▸ **YOUR OBJECTIVE**: Transcribe everything in the data word for word. Pictures are left out.

▸ **INFORMATION PROVIDED**:
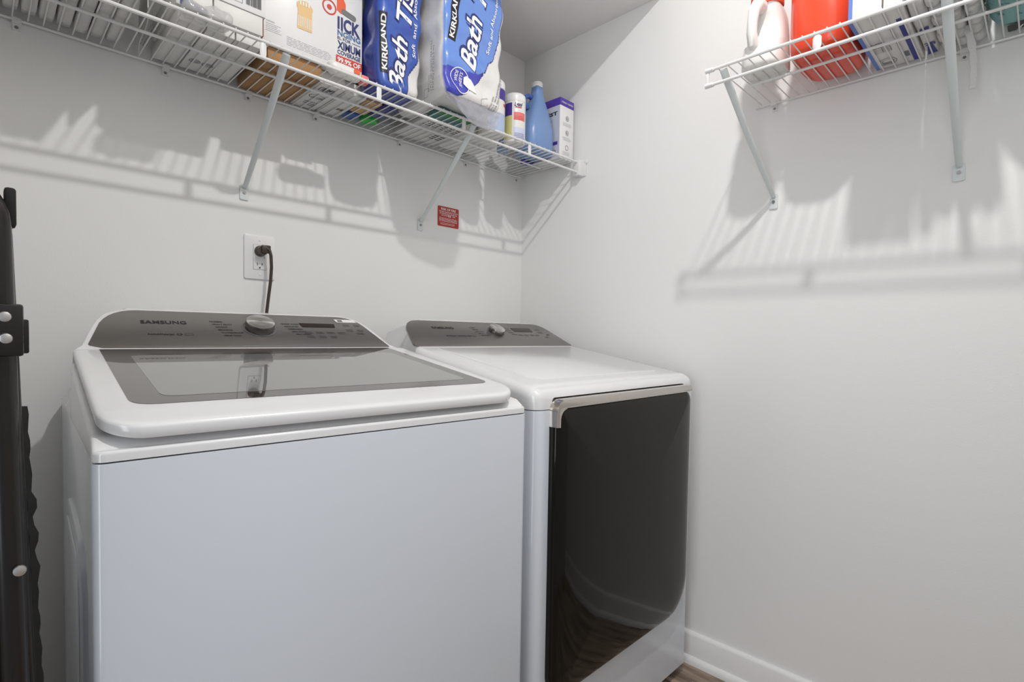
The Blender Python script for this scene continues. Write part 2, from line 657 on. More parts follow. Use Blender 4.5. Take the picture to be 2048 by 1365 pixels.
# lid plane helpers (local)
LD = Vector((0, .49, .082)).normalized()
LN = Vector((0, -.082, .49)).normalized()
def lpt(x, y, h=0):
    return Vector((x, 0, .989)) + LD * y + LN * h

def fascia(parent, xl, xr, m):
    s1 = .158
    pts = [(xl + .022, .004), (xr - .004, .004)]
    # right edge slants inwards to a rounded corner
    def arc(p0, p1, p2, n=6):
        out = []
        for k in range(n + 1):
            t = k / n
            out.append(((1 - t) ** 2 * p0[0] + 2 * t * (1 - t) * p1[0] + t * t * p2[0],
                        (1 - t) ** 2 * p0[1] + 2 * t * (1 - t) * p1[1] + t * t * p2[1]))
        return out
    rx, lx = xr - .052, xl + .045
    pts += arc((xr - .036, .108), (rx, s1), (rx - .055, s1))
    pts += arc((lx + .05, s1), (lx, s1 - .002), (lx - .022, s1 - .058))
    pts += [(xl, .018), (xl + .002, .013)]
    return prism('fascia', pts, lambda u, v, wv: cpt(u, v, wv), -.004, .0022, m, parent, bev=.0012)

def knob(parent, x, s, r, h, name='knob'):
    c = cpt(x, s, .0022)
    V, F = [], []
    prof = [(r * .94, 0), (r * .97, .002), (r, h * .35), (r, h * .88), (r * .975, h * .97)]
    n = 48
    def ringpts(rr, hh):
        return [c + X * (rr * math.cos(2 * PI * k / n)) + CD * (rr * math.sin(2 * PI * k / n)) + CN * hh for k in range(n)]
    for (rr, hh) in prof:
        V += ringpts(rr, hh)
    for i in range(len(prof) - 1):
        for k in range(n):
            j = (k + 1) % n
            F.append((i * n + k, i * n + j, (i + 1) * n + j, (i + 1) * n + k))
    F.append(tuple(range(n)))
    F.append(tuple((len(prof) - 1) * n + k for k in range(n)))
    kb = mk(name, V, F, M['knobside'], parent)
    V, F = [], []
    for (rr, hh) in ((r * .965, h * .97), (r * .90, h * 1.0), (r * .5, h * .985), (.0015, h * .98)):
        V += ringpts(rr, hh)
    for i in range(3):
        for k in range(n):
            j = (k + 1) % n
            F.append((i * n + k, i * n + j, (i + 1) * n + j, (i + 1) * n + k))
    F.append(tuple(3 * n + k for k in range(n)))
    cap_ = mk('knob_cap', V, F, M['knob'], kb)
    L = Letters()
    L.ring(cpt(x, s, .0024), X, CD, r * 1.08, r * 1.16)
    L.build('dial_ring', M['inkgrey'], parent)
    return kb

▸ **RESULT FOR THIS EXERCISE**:
The Blender Python script for this scene continues. Write part 2, from line 657 on. More parts follow. Use Blender 4.5. Take the picture to be 2048 by 1365 pixels.
# lid plane helpers (local)
LD = Vector((0, .49, .082)).normalized()
LN = Vector((0, -.082, .49)).normalized()
def lpt(x, y, h=0):
    return Vector((x, 0, .989)) + LD * y + LN * h

def fascia(parent, xl, xr, m):
    s1 = .158
    pts = [(xl + .022, .004), (xr - .004, .004)]
    # right edge slants inwards to a rounded corner
    def arc(p0, p1, p2, n=6):
        out = []
        for k in range(n + 1):
            t = k / n
            out.append(((1 - t) ** 2 * p0[0] + 2 * t * (1 - t) * p1[0] + t * t * p2[0],
                        (1 - t) ** 2 * p0[1] + 2 * t * (1 - t) * p1[1] + t * t * p2[1]))
        return out
    rx, lx = xr - .052, xl + .045
    pts += arc((xr - .036, .108), (rx, s1), (rx - .055, s1))
    pts += arc((lx + .05, s1), (lx, s1 - .002), (lx - .022, s1 - .058))
    pts += [(xl, .018), (xl + .002, .013)]
    return prism('fascia', pts, lambda u, v, wv: cpt(u, v, wv), -.004, .0022, m, parent, bev=.0012)

def knob(parent, x, s, r, h, name='knob'):
    c = cpt(x, s, .0022)
    V, F = [], []
    prof = [(r * .94, 0), (r * .97, .002), (r, h * .35), (r, h * .88), (r * .975, h * .97)]
    n = 48
    def ringpts(rr, hh):
        return [c + X * (rr * math.cos(2 * PI * k / n)) + CD * (rr * math.sin(2 * PI * k / n)) + CN * hh for k in range(n)]
    for (rr, hh) in prof:
        V += ringpts(rr, hh)
    for i in range(len(prof) - 1):
        for k in range(n):
            j = (k + 1) % n
            F.append((i * n + k, i * n + j, (i + 1) * n + j, (i + 1) * n + k))
    F.append(tuple(range(n)))
    F.append(tuple((len(prof) - 1) * n + k for k in range(n)))
    kb = mk(name, V, F, M['knobside'], parent)
    V, F = [], []
    for (rr, hh) in ((r * .965, h * .97), (r * .90, h * 1.0), (r * .5, h * .985), (.0015, h * .98)):
        V += ringpts(rr, hh)
    for i in range(3):
        for k in range(n):
            j = (k + 1) % n
            F.append((i * n + k, i * n + j, (i + 1) * n + j, (i + 1) * n + k))
    F.append(tuple(3 * n + k for k in range(n)))
    cap_ = mk('knob_cap', V, F, M['knob'], kb)
    L = Letters()
    L.ring(cpt(x, s, .0024), X, CD, r * 1.08, r * 1.16)
    L.build('dial_ring', M['inkgrey'], parent)
    return kb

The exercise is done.